Early bear season opened last week in northern New York, and I connected with an old elk-hunting buddy who lives up that way for opening weekend. When most people think black bear hunting in the Northeast, they think of bait piles or hounds or maybe even a drive, but Tim and many hunters like him chase bears the old way—on the ground, still-hunting the timber, and sitting for long stretches on open crossings like power lines and train tracks.

Our group of five saw 12 bears in three days. Two were taken, both yearlings, and we watched another hunter 1,200 yards down the line miss a whopper of a bear with his .30-06. I came to know the feeling. On the last morning I took a long shot with a borrowed rifle. It was a clean miss, and I watched the bear look around and lumber off into the wood line. If bears shrug, this one did, not having a clue what all the racket was about.
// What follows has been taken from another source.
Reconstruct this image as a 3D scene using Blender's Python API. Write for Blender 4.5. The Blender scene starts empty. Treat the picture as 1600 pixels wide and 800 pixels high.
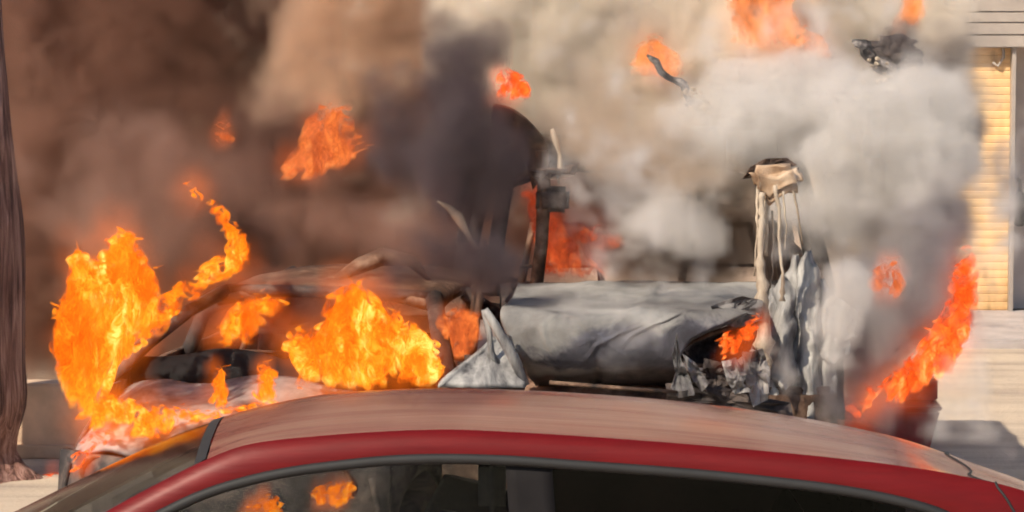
import bpy, bmesh, math, random
from mathutils import Vector, Matrix, noise
random.seed(7)
R = math.radians
S = bpy.context.scene
COL = S.collection

# ------------------------------------------------------------------ camera
CAM_Z = 3.45
PITCH = math.atan(730 / 6580)
FPX = 6580.0
cd = bpy.data.cameras.new('camera')
cd.lens = 36 * FPX / 1600
cd.sensor_width = 36
cd.clip_start = 0.1
cd.clip_end = 2000
cam = bpy.data.objects.new('camera', cd)
cam.location = (0, 0, CAM_Z)
cam.rotation_euler = (math.pi / 2 - PITCH, 0, 0)
COL.objects.link(cam)
S.camera = cam

# ------------------------------------------------------------------ light
sun_dir = Vector((-0.50, -0.55, 0.66)).normalized()      # towards the sun
w = bpy.data.worlds.new('World')
S.world = w
w.use_nodes = True
nt = w.node_tree
bg = nt.nodes['Background']
sky = nt.nodes.new('ShaderNodeTexSky')
sky.sky_type = 'NISHITA'
sky.sun_disc = False
sky.sun_elevation = math.asin(sun_dir.z)
sky.sun_rotation = math.atan2(sun_dir.x, sun_dir.y)
nt.links.new(sky.outputs[0], bg.inputs[0])
bg.inputs[1].default_value = 0.11
sl = bpy.data.lights.new('sun', 'SUN')
sl.energy = 5.0
sl.angle = R(0.5)
sl.color = (1.0, 0.86, 0.68)
so = bpy.data.objects.new('sun', sl)
so.rotation_euler = (-sun_dir).to_track_quat('-Z', 'Y').to_euler()
so.location = sun_dir * 40
COL.objects.link(so)
S.view_settings.view_transform = 'Standard'
S.view_settings.look = 'None'
S.view_settings.gamma = 1
S.view_settings.use_curve_mapping = False
S.view_settings.exposure = 0.24
S.render.engine = 'CYCLES'
cy = S.cycles
cy.use_denoising = True
cy.filter_width = 1.9
cy.use_adaptive_sampling = True
cy.adaptive_threshold = .06
cy.adaptive_min_samples = 12
cy.transparent_max_bounces = 20
cy.max_bounces = 5
cy.volume_bounces = 3
cy.volume_step_rate = 3.0
cy.volume_max_steps = 512
cy.sample_clamp_indirect = 6

# ------------------------------------------------------------------ pixel <-> world
CT, ST = math.cos(PITCH), math.sin(PITCH)

def P(px, py, Y):
    """world point seen at photo pixel (1600 x 800) at forward distance Y"""
    a, b = (px - 800) / FPX, (400 - py) / FPX
    dy, dz = CT + b * ST, -ST + b * CT
    t = Y / dy
    return Vector((a * t, Y, CAM_Z + dz * t))

def proj(v):
    x, y, z = v[0], v[1], v[2] - CAM_Z
    d = y * CT - z * ST
    u = y * ST + z * CT
    return 800 + FPX * x / d, 400 - FPX * u / d

def G(px, py, z=0.0):
    """world point at height z seen at the pixel"""
    a, b = (px - 800) / FPX, (400 - py) / FPX
    dy, dz = CT + b * ST, -ST + b * CT
    t = (z - CAM_Z) / dz
    return Vector((a * t, dy * t, z))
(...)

There’s nothing subtle about black bears. This last week they were heavy into the white oaks and dogwood berries. Broken oaks were everywhere. Bears will climb them and work down a limb, snapping smaller branches and peeling off the acorns like a kid working a stick of cotton candy. They scat often and everywhere, and if the branches aren’t obvious enough, you can tell what they’re eating by picking at the poop.

oak trees

oak trees

**_It seemed every open oak on this flat was busted up by hungry bears. _ **

Bear poo oxidizes rapidly. Food determines color when it’s fresh, but in short order the whole pile will turn black from the outside in. Break it open with the stick and you can get a sense of when it dropped. Black all the way through, it’s several days old. A thin black crust? It was dumped that day. If there’s no black and the color is uniform, you know it’s fresh.
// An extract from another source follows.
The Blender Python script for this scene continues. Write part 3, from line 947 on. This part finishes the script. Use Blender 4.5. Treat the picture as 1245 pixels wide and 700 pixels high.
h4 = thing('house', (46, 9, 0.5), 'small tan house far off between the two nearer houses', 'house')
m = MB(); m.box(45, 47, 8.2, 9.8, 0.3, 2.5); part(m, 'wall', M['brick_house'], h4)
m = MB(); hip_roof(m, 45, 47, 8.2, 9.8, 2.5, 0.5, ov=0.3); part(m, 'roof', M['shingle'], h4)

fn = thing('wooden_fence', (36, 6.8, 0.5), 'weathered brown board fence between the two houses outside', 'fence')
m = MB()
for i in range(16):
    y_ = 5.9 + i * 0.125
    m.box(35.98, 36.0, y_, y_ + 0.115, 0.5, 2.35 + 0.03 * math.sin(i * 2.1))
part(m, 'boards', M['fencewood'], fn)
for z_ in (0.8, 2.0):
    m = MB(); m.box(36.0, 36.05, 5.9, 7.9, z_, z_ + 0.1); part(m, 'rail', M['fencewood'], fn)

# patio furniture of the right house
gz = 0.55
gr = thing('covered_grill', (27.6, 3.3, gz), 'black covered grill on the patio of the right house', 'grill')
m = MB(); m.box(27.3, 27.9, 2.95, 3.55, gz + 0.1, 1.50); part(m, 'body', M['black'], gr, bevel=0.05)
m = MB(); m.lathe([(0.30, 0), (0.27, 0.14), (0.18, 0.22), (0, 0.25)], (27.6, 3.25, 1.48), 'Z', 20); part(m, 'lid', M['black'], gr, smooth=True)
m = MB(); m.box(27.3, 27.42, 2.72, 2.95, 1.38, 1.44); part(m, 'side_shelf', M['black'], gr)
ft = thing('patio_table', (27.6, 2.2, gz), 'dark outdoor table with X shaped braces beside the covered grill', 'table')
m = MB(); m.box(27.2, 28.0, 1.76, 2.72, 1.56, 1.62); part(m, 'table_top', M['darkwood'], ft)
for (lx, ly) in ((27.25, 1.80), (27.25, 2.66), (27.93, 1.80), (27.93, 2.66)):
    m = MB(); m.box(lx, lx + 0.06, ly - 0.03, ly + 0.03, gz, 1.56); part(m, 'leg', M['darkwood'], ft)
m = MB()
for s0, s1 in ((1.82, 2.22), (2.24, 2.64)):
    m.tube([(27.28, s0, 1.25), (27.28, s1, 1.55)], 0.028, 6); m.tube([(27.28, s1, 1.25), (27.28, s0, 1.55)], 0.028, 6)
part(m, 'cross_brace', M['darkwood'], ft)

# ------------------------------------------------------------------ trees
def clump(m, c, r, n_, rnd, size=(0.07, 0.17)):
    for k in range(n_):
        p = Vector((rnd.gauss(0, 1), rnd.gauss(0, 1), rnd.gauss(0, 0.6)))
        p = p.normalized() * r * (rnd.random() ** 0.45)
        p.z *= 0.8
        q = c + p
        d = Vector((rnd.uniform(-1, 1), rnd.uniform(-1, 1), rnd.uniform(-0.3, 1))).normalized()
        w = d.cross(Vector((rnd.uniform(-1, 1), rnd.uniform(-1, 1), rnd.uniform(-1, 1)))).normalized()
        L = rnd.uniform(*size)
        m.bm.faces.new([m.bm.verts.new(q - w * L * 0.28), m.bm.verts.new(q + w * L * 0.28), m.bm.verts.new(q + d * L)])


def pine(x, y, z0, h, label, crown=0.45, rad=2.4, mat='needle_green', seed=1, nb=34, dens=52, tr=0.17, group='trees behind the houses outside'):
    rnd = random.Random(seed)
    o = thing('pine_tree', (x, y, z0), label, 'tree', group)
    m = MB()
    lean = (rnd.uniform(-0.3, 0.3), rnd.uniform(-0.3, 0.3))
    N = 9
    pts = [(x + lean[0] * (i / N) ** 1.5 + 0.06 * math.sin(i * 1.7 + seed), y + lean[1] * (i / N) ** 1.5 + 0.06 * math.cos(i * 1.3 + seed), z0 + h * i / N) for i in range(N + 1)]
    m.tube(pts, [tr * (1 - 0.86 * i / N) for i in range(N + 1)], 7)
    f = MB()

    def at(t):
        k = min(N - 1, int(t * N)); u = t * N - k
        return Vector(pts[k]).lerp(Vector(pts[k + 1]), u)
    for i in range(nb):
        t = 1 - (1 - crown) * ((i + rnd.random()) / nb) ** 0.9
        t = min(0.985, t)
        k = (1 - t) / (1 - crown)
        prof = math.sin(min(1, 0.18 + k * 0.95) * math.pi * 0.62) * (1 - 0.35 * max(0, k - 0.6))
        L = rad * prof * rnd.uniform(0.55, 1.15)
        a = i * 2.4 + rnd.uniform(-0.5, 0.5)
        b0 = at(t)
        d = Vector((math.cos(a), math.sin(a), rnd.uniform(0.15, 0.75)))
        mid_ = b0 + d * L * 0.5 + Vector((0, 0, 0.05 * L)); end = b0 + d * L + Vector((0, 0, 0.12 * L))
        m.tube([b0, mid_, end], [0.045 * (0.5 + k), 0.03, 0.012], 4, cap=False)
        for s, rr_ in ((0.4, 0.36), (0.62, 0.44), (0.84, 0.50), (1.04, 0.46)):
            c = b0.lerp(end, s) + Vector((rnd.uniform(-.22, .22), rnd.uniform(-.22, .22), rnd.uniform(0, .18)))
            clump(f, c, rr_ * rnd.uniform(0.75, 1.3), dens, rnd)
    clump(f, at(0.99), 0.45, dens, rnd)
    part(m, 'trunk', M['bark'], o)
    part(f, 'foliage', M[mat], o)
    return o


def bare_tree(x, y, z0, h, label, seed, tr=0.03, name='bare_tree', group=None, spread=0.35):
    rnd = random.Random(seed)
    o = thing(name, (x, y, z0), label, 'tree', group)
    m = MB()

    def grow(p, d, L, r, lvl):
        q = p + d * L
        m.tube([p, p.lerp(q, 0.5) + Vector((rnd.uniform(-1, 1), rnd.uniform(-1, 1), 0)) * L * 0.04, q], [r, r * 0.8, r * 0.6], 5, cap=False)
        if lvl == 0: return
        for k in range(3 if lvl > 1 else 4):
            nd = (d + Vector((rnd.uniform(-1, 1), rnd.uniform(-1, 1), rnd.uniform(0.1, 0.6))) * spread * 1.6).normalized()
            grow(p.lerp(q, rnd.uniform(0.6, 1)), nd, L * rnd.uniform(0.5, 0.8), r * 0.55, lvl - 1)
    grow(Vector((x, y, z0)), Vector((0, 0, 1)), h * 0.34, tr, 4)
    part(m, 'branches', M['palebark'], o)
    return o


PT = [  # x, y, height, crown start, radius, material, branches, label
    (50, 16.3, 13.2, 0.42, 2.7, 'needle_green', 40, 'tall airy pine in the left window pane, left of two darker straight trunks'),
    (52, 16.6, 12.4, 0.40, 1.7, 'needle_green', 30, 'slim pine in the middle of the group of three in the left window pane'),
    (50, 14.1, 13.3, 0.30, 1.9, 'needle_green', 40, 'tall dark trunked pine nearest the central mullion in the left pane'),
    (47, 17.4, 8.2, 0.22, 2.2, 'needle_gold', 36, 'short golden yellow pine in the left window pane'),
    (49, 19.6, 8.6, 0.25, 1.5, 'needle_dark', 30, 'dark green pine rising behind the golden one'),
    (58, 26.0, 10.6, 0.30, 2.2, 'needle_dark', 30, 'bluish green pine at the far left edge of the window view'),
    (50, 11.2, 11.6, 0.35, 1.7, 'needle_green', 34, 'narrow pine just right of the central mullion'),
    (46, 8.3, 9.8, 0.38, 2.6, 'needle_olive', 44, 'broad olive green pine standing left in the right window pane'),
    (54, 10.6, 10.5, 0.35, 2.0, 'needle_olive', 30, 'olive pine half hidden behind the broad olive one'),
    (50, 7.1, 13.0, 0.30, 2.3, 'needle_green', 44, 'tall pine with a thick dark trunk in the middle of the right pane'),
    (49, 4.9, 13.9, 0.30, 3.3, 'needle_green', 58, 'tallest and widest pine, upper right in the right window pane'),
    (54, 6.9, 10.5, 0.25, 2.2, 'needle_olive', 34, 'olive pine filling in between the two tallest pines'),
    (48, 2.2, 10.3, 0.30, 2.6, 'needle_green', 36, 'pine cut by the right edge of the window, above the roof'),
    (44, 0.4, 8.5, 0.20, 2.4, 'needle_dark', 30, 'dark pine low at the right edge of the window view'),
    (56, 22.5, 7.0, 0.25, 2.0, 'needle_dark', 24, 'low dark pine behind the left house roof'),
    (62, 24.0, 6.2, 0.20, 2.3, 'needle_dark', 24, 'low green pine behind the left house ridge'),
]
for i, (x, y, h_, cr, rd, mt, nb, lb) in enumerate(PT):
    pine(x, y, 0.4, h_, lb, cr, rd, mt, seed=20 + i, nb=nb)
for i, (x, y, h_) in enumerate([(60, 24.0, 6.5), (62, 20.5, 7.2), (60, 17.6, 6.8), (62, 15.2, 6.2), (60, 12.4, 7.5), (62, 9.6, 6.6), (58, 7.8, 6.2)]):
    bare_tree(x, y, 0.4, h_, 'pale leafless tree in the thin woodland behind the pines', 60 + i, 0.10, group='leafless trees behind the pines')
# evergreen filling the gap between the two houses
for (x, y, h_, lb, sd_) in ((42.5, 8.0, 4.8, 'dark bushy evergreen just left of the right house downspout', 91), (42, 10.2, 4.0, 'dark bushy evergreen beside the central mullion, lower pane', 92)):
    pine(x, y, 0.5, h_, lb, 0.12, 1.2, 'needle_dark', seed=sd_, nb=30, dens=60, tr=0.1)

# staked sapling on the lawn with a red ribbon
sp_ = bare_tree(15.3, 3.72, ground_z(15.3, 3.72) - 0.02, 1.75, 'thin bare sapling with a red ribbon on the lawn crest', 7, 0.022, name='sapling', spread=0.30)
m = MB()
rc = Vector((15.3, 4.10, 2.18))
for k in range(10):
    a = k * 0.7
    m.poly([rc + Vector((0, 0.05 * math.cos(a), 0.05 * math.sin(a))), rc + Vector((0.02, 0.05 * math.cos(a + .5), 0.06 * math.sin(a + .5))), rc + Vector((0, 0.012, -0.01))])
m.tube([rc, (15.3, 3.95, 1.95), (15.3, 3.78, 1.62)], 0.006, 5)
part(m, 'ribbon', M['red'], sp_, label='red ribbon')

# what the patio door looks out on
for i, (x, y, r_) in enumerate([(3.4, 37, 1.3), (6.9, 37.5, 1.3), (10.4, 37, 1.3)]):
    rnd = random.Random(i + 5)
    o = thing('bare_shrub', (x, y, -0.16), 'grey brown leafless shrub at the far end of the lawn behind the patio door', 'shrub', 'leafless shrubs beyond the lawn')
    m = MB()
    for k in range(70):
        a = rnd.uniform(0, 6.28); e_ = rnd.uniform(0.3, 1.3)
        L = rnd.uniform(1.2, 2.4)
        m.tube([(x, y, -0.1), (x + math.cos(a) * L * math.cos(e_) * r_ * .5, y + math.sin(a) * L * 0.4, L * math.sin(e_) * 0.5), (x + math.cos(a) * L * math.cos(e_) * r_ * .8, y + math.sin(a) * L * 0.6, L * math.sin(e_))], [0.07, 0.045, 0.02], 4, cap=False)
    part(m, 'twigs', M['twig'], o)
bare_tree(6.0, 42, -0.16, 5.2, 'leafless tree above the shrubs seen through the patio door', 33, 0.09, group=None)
On this trip, the bears were hitting two separate and distinct food sources: white oaks and dogwood berries. Scat less than a mile apart looked completely different based on diet, but no set of sign was fresher than the other. We spent much of our hunt in the oaks, mainly because gray dogwood is a tangle. Good luck moving through it quietly, and bears hear nearly as good as they smell.

Jack Davis with his first bear

Jack Davis with his first bear

Jack Davis with his first bear.

On the first morning, knowing that the oaks were dropping, Tim pointed two of his buddies who’d never been bear hunting toward the hardwoods. Both were committed to getting their first bears with a bow. Both played the wind and set up just as you would for whitetails. The sun hadn’t been up for a half hour when a yearling walked into sight. “I watched him feed through the white oaks for about 35 minutes before he was in range,” said Jack Davis, from Adams, New York.
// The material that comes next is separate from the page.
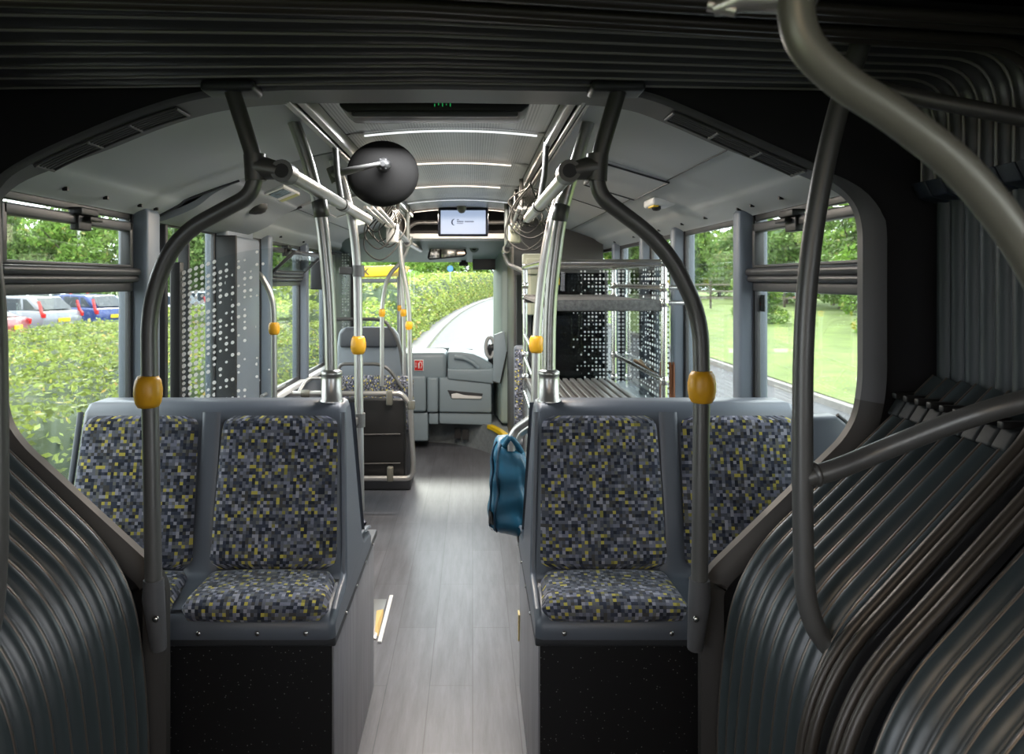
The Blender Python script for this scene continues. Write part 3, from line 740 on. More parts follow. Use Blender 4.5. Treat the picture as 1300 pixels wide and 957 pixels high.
# lengthwise ceiling handrails
for sg, x, z, ya, yb, lab in ((-1, -.504, 1.99, 2.07, 3.80, 'near polished handrail hanging lengthwise left of the aisle'), (1, .258, 1.985, 2.07, 3.66, 'near polished handrail hanging lengthwise right of the aisle'),
                              (-1, -.50, 1.985, 6.0, 7.6, 'far short handrail on the left beside the windscreen header'), (1, .256, 1.93, 5.9, 6.4, 'far short handrail stub at the dark cab wall')):
    t = thing('handrail', lab, 'handrail', (x, (ya+yb)/2, z))
    s = MB(); s.tube([(x, ya, z), (x, yb, z)], .0215, 18); s.build('tube', steel, t)
    s = MB()
    if ya < 3:
        for y in (3.05,): s.nxt(); s.tube([(x, y-.03, z), (x, y+.03, z)], .026, 14); s.tube([(x, y, z), (x+sg*.02, y, z+.12), (x+sg*.03, y, 2.25)], .012, 10)
        s.build('hanger', tube_grey, t)
    else:
        s.tube([(x, ya-.005, z), (x, ya+.09, z)], .032, 16); s.tube([(x, ya+.04, z), (x, ya+.04, 2.3)], .018, 10)
        c = s.build('hanger', tube_fore, t)
        s = MB(); s.tube([(x, ya-.009, z), (x, ya-.006, z)], .02, 14); s.build('tube_hole', black, c)
# poles standing on the seat tops
for pts, base, lab in (([P(362, 128, 2.65), P(385, 185, 2.65), P(407, 265, 2.66), P(419, 380, 2.67), P(421, 500, 2.68)], P(421, 490, 2.68), 'polished pole rising from the left double seat, in a wide sleeve'),
                       ([P(755, 128, 2.65), P(735, 195, 2.65), P(712, 270, 2.66), P(698, 380, 2.67), P(697, 495, 2.68)], P(697, 488, 2.68), 'polished pole rising from the right double seat, in a wide sleeve')):
    t = pole('seat_pole', lab, pts, .0215, steel, [.1, .3, .4, .3, .1])
    b = pts[-1]; s = MB()
    s.lathe([(.040, 1.286), (.040, 1.292), (.035, 1.296), (.035, 1.365), (.034, 1.375), (.036, 1.377), (.036, 1.388), (.024, 1.395)], Matrix.Translation((b.x, b.y, 0)), 24)
    s.build('sleeve', steel, t)
    collar(t, pts[0].lerp(pts[1], .25), pts[0]-pts[1], .028, .05, tube_grey, 'top_socket')
    m = pts[2]; collar(t, m, pts[1]-pts[3], .027, .06, tube_grey, 'joint_sleeve')
# second pair of poles, behind
t = pole('aisle_pole', 'polished pole with yellow stop button left of the aisle carrying the round black mirror', [P(404, 168, 3.46), P(430, 215, 3.46), P(447, 275, 3.46), P(454, 340, 3.46), P(457, 640, 3.46), P(457, 648, 3.46)], .0195, steel, [.1, .25, .25, .25, .1, .1], P(455, 438, 3.46), .034)
collar(t, P(407, 176, 3.46), P(404, 168, 3.46)-P(430, 215, 3.46), .026, .07, tube_grey, 'top_socket')
s = MB(); a = P(455, 344, 3.46); s.tube([a+Vector((0, 0, .025)), a+Vector((0, 0, -.025))], .027, 14); s.box(a.x-.085, a.x, a.y-.01, a.y+.012, a.z-.016, a.z+.018, .006); s.build('glass_clamp', tube_grey, t)
s = MB(); a = P(456, 533, 3.46); s.tube([a+Vector((0, 0, .03)), a+Vector((0, 0, -.03))], .027, 14); s.box(a.x-.055, a.x, a.y-.2, a.y+.012, a.z-.016, a.z+.018, .006); s.build('seat_clamp', tube_grey, t)
t = pole('aisle_pole', 'polished pole with yellow stop button right of the aisle, behind the right double seat', [P(716, 232, 3.6), P(702, 270, 3.6), P(690, 330, 3.6), P(681, 420, 3.6), P(679, 560, 3.6), P(678, 700, 3.6), P(677, 826, 3.6)], .0205, steel, [.1, .3, .3, .3, .1, .1, .1], P(681, 437, 3.6), .034)
collar(t, P(716, 232, 3.6), P(716, 232, 3.6)-P(702, 270, 3.6), .027, .07, tube_grey, 'top_socket')
s = MB(); a = P(716, 232, 3.6); s.tube([a, Vector((a.x, a.y, 2.24))], .02, 12); s.build('stub', tube_grey, t)
# mirror
t = thing('convex_mirror', 'big round black-backed mirror on an arm under the ceiling, left of the aisle', 'mirror', P(486, 222, 3.3))
c = P(486, 221, 3.22); Mm = Matrix.Translation(c) @ Matrix.Rotation(math.radians(90+12), 4, 'X') @ Matrix.Rotation(math.radians(4), 4, 'Y')
s = MB(); s.lathe([(.001, .032), (.05, .031), (.09, .026), (.125, .016), (.145, .004), (.150, -.006), (.146, -.012), (.10, -.012), (.001, -.012)], Mm @ Matrix.Diagonal((.98, .90, 1, 1)), 40); s.build('mirror_back', mat('mirror_back_rubber', (.010, .0095, .009), .8, spec=.2), t)
s = MB(); s.lathe([(.001, -.05), (.055, -.045), (.10, -.03), (.128, -.0125)], Mm, 32); s.build('mirror_glass', chrome, t)
s = MB(); h = P(487, 209, 3.15); s.lathe([(.028, -.02), (.03, 0), (.022, .018), (.010, .026)], Matrix.Translation(h) @ Matrix.Rotation(PI/2, 4, 'X'), 16)
for k in range(6):
    a = k*PI/3; s.box(h.x+.02*math.cos(a)-.004, h.x+.02*math.cos(a)+.004, h.y-.02, h.y, h.z+.02*math.sin(a)-.004, h.z+.02*math.sin(a)+.004, .002)
s.build('hub', black, t)
a = P(425, 221, 3.44); s = MB(); s.tube([a+Vector((0, -.01, 0)), P(442, 217, 3.12), h+Vector((-.01, -.03, 0))], [.018, .015, .008], 12); s.tube([a+Vector((-.012, 0, .03)), a+Vector((.012, 0, -.035))], .027, 14); s.build('arm', tube_grey, t)
s = MB(); s.lathe([(.008, 0), (.008, .004), (.002, .005)], Matrix.Translation(a+Vector((.03, -.018, 0))) @ Matrix.Rotation(PI/2, 4, 'X'), 10); s.build('bolt', black, t)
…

At 40 yards, the little skipper turned broadside and Jack took out both lungs with a clean pass-through shot. The bear ran a few yards, hollered some as they’re known to do, and then tipped over. Well before lunch, the bear was being skinned out and broken down on the tailgate.

“That was so cool,” Jack said. He’d never even seen a bear in the woods before that morning. For the rest of the trip, you couldn’t slap the smile off his face. Now, I’m sure, he’s a life long bear hunter.